Description of the task » Every line from the one holding "Recreate this scene as a Blender Python (bpy) script. The" through the one holding "rnd = random.uniform" should be returned exactly, both included; the pictures should not.
— begin Data shown —
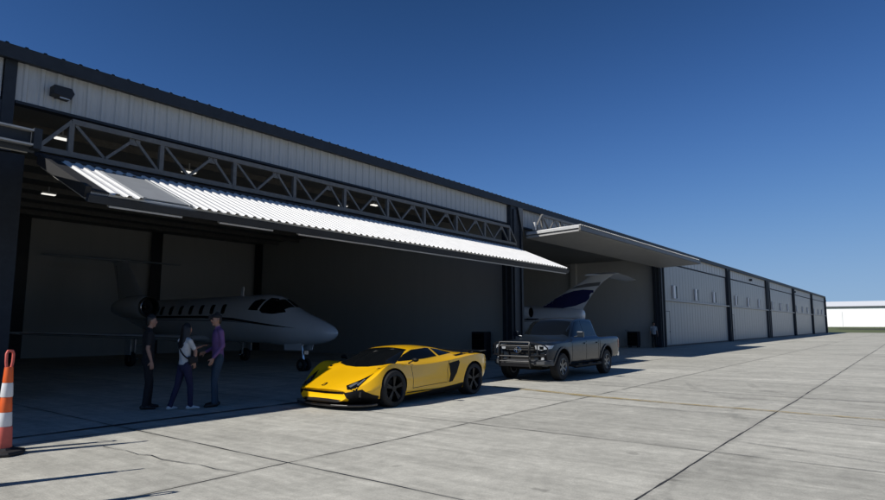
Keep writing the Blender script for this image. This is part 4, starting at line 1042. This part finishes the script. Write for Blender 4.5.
— end Data shown —
— begin Data shown —
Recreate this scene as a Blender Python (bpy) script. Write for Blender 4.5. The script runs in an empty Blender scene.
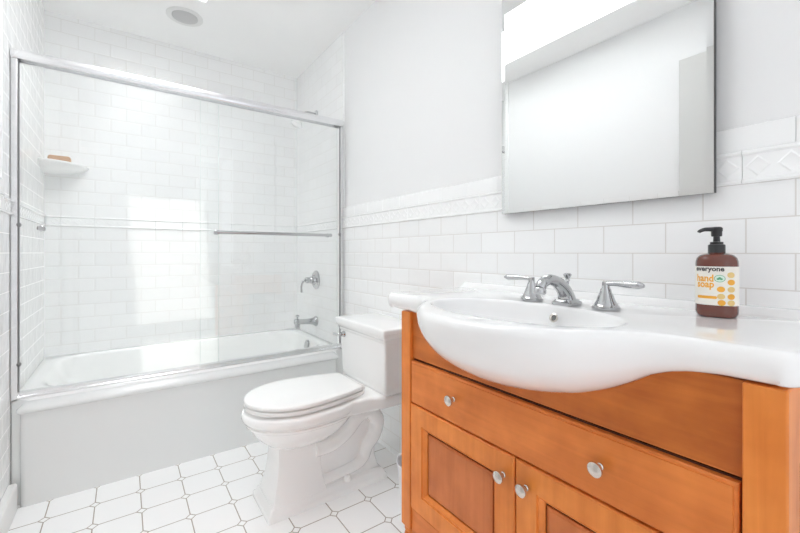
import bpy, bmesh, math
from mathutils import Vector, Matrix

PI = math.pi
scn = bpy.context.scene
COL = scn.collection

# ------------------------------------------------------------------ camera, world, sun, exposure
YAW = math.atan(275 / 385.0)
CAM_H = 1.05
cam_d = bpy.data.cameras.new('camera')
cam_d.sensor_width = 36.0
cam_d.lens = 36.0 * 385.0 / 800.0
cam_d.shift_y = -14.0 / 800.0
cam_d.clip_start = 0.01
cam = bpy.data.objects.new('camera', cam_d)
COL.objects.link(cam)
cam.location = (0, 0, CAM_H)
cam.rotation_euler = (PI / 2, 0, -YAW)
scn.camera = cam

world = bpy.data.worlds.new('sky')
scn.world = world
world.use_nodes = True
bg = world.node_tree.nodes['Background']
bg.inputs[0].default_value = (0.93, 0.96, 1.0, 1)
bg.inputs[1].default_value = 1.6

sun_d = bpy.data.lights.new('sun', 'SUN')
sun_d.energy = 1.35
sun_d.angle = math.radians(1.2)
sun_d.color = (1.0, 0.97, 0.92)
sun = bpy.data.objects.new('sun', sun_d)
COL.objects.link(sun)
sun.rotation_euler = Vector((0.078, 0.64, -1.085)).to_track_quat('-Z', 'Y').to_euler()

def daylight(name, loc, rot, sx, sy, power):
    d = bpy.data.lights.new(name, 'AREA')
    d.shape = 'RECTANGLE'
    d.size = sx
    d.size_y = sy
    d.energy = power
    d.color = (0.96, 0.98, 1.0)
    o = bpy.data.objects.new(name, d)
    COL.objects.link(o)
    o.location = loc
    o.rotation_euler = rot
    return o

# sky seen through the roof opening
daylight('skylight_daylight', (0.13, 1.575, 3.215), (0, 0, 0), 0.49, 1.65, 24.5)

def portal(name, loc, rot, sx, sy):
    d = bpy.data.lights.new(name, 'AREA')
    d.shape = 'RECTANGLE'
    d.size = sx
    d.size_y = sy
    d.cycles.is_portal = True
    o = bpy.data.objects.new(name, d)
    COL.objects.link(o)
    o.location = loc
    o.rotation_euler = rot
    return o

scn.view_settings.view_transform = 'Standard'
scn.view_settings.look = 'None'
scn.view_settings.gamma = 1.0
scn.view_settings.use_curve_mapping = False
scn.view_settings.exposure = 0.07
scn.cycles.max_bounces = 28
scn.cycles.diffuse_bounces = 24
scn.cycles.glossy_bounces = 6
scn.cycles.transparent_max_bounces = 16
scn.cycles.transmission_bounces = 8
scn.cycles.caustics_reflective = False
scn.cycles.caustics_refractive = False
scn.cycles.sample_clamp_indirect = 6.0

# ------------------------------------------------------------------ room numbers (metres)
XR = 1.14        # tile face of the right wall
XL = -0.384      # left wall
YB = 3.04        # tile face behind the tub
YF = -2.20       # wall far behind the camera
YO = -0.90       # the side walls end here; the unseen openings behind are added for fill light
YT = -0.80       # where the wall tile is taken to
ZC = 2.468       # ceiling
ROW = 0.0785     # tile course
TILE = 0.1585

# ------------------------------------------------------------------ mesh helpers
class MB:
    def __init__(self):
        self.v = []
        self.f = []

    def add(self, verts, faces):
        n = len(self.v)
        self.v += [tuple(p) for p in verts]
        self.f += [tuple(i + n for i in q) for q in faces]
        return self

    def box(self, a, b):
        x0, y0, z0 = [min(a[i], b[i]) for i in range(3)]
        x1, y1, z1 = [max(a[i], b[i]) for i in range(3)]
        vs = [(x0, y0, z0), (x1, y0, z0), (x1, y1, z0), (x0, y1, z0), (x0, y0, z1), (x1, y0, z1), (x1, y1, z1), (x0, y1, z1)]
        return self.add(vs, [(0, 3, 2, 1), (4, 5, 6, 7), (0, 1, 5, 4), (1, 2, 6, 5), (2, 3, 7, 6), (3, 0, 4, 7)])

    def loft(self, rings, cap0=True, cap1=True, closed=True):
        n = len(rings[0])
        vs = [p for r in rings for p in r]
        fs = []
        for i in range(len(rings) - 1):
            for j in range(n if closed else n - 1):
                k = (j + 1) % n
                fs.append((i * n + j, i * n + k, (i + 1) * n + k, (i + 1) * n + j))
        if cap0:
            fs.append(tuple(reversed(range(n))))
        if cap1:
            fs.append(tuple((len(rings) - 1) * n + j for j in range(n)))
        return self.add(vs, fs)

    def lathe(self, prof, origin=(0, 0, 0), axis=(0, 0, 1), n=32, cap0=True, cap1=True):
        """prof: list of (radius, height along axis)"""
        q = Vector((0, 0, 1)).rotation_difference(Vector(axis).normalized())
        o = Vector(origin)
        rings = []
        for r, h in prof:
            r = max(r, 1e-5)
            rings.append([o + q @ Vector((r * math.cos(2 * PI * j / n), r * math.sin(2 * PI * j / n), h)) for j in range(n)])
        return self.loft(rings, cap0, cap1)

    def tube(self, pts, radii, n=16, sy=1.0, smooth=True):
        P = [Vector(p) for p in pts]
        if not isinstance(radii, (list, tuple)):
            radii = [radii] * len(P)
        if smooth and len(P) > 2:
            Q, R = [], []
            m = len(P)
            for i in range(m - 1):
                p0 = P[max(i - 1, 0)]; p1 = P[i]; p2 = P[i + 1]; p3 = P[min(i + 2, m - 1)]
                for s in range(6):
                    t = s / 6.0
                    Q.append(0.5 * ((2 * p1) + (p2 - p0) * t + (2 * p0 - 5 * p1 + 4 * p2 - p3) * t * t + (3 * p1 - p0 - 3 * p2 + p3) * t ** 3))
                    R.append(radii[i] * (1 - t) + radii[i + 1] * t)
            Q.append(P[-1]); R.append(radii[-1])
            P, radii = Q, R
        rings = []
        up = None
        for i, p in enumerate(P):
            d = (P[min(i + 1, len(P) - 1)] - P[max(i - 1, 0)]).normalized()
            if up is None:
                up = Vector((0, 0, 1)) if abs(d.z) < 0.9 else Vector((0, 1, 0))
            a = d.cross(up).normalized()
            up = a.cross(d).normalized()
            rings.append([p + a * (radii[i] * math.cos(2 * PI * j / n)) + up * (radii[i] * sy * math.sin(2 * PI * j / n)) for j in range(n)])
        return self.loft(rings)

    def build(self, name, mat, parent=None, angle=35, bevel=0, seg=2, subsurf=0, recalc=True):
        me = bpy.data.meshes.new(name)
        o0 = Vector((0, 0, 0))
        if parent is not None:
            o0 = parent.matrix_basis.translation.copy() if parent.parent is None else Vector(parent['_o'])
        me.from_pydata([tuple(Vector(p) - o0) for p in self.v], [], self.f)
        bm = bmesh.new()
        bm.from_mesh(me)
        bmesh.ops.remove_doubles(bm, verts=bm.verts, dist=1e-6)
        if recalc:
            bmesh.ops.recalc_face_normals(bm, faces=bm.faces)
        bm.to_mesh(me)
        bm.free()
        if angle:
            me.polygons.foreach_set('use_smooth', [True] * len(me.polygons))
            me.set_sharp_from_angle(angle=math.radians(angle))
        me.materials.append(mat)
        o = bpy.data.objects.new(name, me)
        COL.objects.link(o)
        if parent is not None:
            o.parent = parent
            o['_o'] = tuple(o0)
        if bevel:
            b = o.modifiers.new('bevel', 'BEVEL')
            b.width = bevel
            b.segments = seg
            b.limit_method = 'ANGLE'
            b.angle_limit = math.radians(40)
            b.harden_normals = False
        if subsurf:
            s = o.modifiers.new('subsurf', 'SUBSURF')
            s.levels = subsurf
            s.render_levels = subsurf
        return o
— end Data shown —
— begin Data shown —
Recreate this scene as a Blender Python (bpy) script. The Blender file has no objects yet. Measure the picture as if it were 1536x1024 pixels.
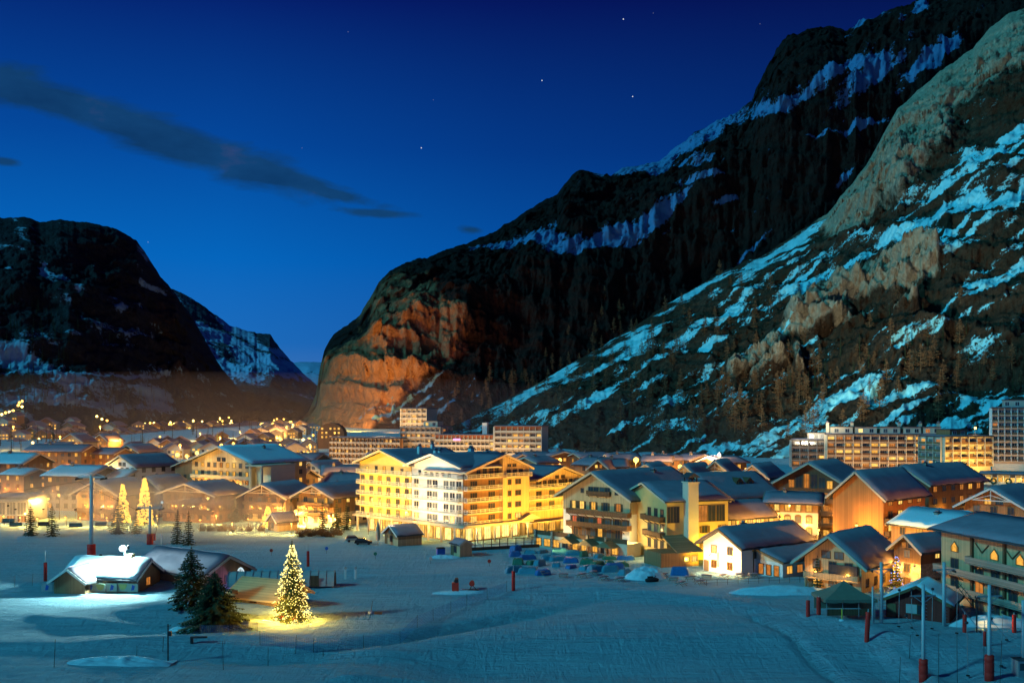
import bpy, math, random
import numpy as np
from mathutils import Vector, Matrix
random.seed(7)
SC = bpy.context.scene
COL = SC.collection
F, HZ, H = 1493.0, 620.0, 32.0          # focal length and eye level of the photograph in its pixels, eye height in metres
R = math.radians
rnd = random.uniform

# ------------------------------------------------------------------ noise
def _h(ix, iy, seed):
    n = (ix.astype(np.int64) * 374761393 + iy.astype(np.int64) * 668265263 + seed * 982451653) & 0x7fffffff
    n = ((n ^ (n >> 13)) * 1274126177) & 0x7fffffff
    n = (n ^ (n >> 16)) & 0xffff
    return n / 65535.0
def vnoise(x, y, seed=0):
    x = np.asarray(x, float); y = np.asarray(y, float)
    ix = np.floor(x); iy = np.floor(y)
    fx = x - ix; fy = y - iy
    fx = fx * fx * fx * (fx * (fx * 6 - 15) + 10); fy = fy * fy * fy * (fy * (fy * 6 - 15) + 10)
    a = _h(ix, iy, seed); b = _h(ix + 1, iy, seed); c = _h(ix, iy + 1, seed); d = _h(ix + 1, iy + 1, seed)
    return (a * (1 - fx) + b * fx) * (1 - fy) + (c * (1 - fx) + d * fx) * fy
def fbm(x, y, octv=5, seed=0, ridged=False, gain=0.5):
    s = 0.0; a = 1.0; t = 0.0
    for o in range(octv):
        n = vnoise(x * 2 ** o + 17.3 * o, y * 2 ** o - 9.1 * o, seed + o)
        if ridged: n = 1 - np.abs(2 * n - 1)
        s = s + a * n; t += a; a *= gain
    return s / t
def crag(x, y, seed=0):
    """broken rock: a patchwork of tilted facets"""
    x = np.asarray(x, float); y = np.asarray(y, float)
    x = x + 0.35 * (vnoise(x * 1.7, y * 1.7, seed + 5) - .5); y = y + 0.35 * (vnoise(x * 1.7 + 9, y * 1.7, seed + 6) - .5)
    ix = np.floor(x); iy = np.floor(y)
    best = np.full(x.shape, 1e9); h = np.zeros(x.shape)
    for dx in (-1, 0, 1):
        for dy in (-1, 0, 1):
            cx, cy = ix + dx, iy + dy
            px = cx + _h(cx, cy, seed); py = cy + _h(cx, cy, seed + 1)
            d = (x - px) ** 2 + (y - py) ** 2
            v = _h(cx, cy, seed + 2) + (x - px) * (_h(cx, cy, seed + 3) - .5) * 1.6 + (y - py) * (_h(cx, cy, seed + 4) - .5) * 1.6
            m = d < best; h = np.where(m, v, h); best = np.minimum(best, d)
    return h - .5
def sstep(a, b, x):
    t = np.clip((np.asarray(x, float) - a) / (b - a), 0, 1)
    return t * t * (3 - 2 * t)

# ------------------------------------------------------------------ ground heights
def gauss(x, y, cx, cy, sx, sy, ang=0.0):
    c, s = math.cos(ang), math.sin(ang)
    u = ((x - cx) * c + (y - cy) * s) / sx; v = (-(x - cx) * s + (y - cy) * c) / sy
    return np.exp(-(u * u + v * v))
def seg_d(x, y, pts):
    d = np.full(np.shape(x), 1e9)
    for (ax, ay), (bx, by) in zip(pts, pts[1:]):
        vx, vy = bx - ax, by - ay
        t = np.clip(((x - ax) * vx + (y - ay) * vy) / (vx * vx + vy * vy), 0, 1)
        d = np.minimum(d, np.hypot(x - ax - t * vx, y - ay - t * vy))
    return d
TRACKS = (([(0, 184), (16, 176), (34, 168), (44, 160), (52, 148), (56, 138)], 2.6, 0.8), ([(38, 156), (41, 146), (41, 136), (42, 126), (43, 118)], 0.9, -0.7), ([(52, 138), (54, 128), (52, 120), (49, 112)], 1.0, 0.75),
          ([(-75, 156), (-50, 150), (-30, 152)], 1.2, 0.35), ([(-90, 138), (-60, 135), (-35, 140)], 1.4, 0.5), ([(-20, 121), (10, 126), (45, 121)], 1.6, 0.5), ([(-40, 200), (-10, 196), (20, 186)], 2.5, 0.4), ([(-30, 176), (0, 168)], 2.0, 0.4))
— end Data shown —
Final answer »
Recreate this scene as a Blender Python (bpy) script. The Blender file has no objects yet. Measure the picture as if it were 1536x1024 pixels.
import bpy, math, random
import numpy as np
from mathutils import Vector, Matrix
random.seed(7)
SC = bpy.context.scene
COL = SC.collection
F, HZ, H = 1493.0, 620.0, 32.0          # focal length and eye level of the photograph in its pixels, eye height in metres
R = math.radians
rnd = random.uniform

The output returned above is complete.